Dallas had the next pick, taking another WHL defenseman, Mark Fistric, who has six career NHL points. The Caps were on the clock again, and the guy who was the fourth player at his position from his junior league finally made his way to the podium to put on an NHL sweater.

“I really had no idea. I was informed it could be anywhere from top 10 to second round to who knows. I didn’t know where, but I was just hoping to go up on that stage - that’s for sure,” Green said. “We went through a series of pictures and media stuff first, and then we had a suite upstairs that we went up to and got meet everybody. The highlight of that day was getting to meet Ray Bourque [the Caps drafted his son Chris in the second round].”

Added McPhee: “We thought there would be some good defensemen at the bottom of the first round, and we went into the draft thinking that was how we would go. We ended up getting two guys we really liked, and we still like them.

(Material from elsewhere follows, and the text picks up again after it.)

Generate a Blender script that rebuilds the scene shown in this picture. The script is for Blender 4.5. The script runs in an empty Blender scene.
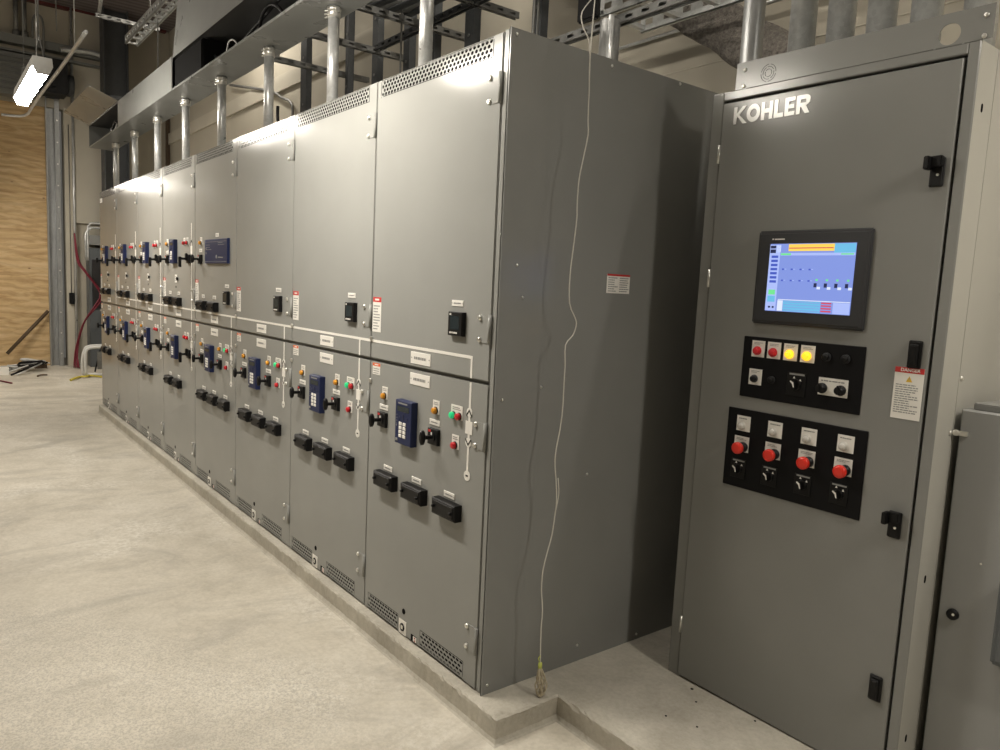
import bpy, bmesh, math, random
from mathutils import Vector, Matrix
random.seed(7)
C = bpy.context.scene.collection
PI = math.pi

# ------------------------------------------------------------------ materials
def nt(name):
    m = bpy.data.materials.new(name); m.use_nodes = True
    return m, m.node_tree, m.node_tree.nodes['Principled BSDF']
def coords(t, scale=(1,1,1), rot=(0,0,0)):
    g = t.nodes.new('ShaderNodeNewGeometry'); mp = t.nodes.new('ShaderNodeMapping')
    mp.inputs['Scale'].default_value = scale; mp.inputs['Rotation'].default_value = rot
    t.links.new(g.outputs['Position'], mp.inputs['Vector']); return mp.outputs['Vector']
def noise(t, vec, scale, detail=4, rough=.55, dist=0):
    n = t.nodes.new('ShaderNodeTexNoise'); n.inputs['Scale'].default_value = scale
    n.inputs['Detail'].default_value = detail; n.inputs['Roughness'].default_value = rough
    n.inputs['Distortion'].default_value = dist
    t.links.new(vec, n.inputs['Vector']); return n.outputs['Fac']
def ramp(t, fac, stops, interp='LINEAR'):
    r = t.nodes.new('ShaderNodeValToRGB'); r.color_ramp.interpolation = interp
    e = r.color_ramp.elements
    while len(e) < len(stops): e.new(.5)
    for el, (p, c) in zip(e, stops):
        el.position = p; el.color = (c[0], c[1], c[2], 1) if not isinstance(c, (int, float)) else (c, c, c, 1)
    t.links.new(fac, r.inputs['Fac']); return r.outputs['Color']
def mix(t, fac, a, b, mode='MIX'):
    m = t.nodes.new('ShaderNodeMix'); m.data_type = 'RGBA'; m.blend_type = mode
    if isinstance(fac, (int, float)): m.inputs[0].default_value = fac
    else: t.links.new(fac, m.inputs[0])
    for i, v in ((6, a), (7, b)):
        if isinstance(v, tuple): m.inputs[i].default_value = (*v[:3], 1)
        else: t.links.new(v, m.inputs[i])
    return m.outputs[2]
def bump(t, b, h, strength, dist=.002):
    n = t.nodes.new('ShaderNodeBump'); n.inputs['Strength'].default_value = strength
    n.inputs['Distance'].default_value = dist
    t.links.new(h, n.inputs['Height']); t.links.new(n.outputs['Normal'], b.inputs['Normal'])
def simple(name, col, rough=.5, metal=0, spec=.5, emit=None, es=0, var=.0, vs=6):
    m, t, b = nt(name)
    b.inputs['Roughness'].default_value = rough; b.inputs['Metallic'].default_value = metal
    b.inputs['Specular IOR Level'].default_value = spec
    b.inputs['Base Color'].default_value = (*col, 1)
    if emit:
        b.inputs['Emission Color'].default_value = (*emit, 1); b.inputs['Emission Strength'].default_value = es
    if var:
        n = noise(t, coords(t), vs, 3)
        lo = tuple(c*(1-var) for c in col); hi = tuple(min(1, c*(1+var)) for c in col)
        t.links.new(ramp(t, n, [(.3, lo), (.7, hi)]), b.inputs['Base Color'])
    return m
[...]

“We liked Schultz and took him, and then there was some debate about the next pick. It came down to either Mike or another player, and we just really liked his character. He was on a bad team in Saskatoon, but he never asked for a trade and played it out the whole way through.”

Reasons why Green was passed over 28 times are a bit murky. Playing on a bad team often led Green to try to do too much. His signature end-to-end forays might electrify the crowd at Verizon Center, but he wasn’t skating with the same caliber of players on the Blades.

It should also be noted that in the summer of 2004, rule changes to open up the game had not yet been enacted. Green’s style might not have worked in the 1990s, just as it didn’t with defensive-minded coach Glen Hanlon, Bruce Boudreau’s predecessor.

Regardless of the reasons, Green is the third-best player to come out of the 2004 draft at the five-year mark behind the Russians at the top. The game’s top offensive defenseman, he led the league in goals at his position two years ago with 18 and then last season potted the most in 16 years among defensemen with 34 despite missing 13 games because of injury.

He and Ovechkin could spark a run of success in the nation’s capital not unlike what Lidstrom and Fedorov experienced in Detroit.

“I think Mike also did a tremendous job after he was drafted of preparing himself to be a professional player,” Mahoney said. “He’s really committed to his off-ice training. He’s gotten a lot stronger. When you get stronger your skating improves a little bit, you’re harder to knock off the puck and you can be better defensively. I think he made a real commitment afterwards to be the best he can be.”